Sunday, April 04, 2010

When the Whole Surface of the Sea is Foam

Watchers, Rialto Beach, Olympic National Park... (Click for larger image)

Thursday evening went to a public meeting about adding a small parcel to Olympic National Park on the east shore of Ozette Lake. The Quileute Tribe would like the parcel to go to anyone except the Park, as they can't exercise their treaty right to hunt in a National Park. Is there anything to hunt on the Umbrella Creek parcel? Probably not a pertinent question. Protection of treaty right to traditional uses of 'usual and accustomed places' is defended fiercely by the tribes (1), and the Park therefore is not a natural partner. As the Elwha Klallam tribal chairman said a couple of years ago, 'respect the treaty, or give us back the Peninsula.'

Friday afternoon, there was that grand tour of the industrial underpinnings of Elwha ecosystem restoration. A couple of days later the lingering question in my mind is all that sediment to be bonded with settling agents to pull it out of the water supply, and then returned to the river. They needed special permission from the state to engineer it this way— ordinarily you're not allowed to return chem-i-fied slurry to the stream. So out it goes, into the Strait, and currents carry it eastward to restore the former beaches. Won't the clams notice? Surely the clams will notice...

So after a couple of days thus spent thinking about the nitty gritty of what 'national park' means, I needed to get to the outer coast and listen to waves for a while. The elk herd that hangs out on Beaver Prairie was hanging out as I drove by. Always a pleasure. I tried to get closer by driving up one of the side roads, but even though there were 'street' names, there were also No Trespassing signs. Well hmmm, elk in the West End. Elk herd seen here often. Elk herd seen once on Quillayute Prairie. Maybe there are elk to hunt in season on the little parcel east of Lake Ozette...

Just before the parking lot, a tree had come down on the road in Friday night's windstorm. There had been a high surf warning, ending right about when I arrived on the coast; so I didn't go to First Beach to look for whales, but headed to Rialto Beach. When the whole surface of the sea is foam, you can't see the whale blows. JL told me that even the scientists don't try to survey for birds or mammals at sea when it's like this, not because the water is rough for the folks in the boats (though it may be), but because you can't see anything. Mostly I just read a really really good mystery (Barbara Fister, Through the Cracks), moving higher up the beach whenever the incoming tide began to bring the foam to my feet; and listened to the waves; and watched the foam roll up higher and higher, sheets of foam, sweeps of foam.

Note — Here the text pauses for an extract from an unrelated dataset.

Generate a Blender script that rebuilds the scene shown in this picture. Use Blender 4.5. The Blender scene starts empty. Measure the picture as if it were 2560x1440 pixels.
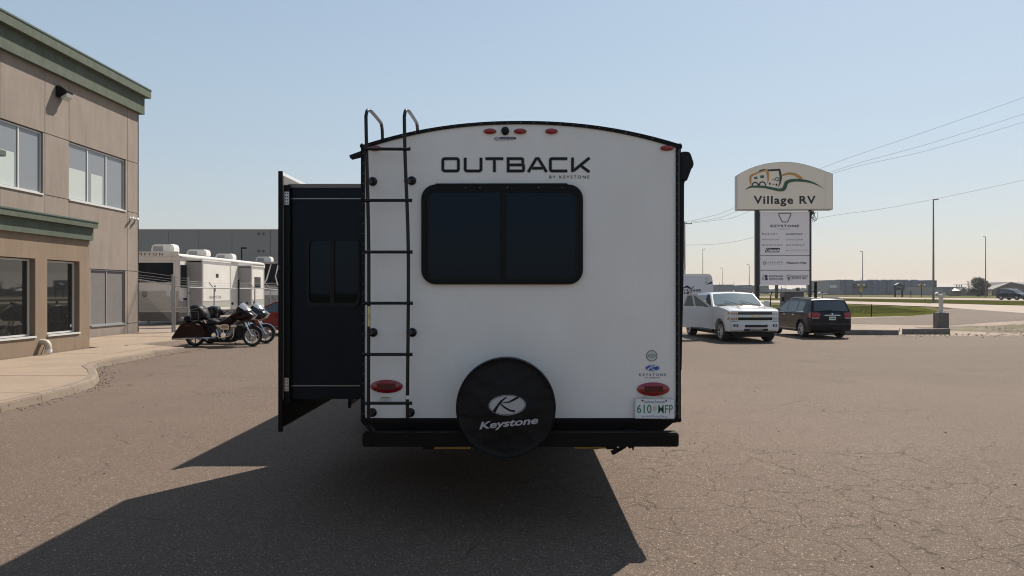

View with Walkers (Click for larger image)

One eagle. Some gulls. Many walkers coming back from Hole-in-the-Wall as I arrived; there had been a minus tide. Many watchers a few hours later, perched in and on the drift as the tide reached its peak, enjoying the fierce power.

Tree on the road (Click for larger image)
Just for listening...

4 comments:

robin andrea said...

There is a grand metaphor about life here -- that restless and foamy surface of the sea and when to look for answers.

Pat Browning said...

Gorgeous photos! Thanks for posting. I also love the tribal chairman's comment: "... respect the treaty or give us back the peninsula." It has taken the Indians a hundred years to stand up and talk back. More power to them!

Sky said...

you are so fortunate to be so close to this magnificent ocean. i loved seeing and hearing and imagining...

Gator said...

A powerful, educational post. Thank you!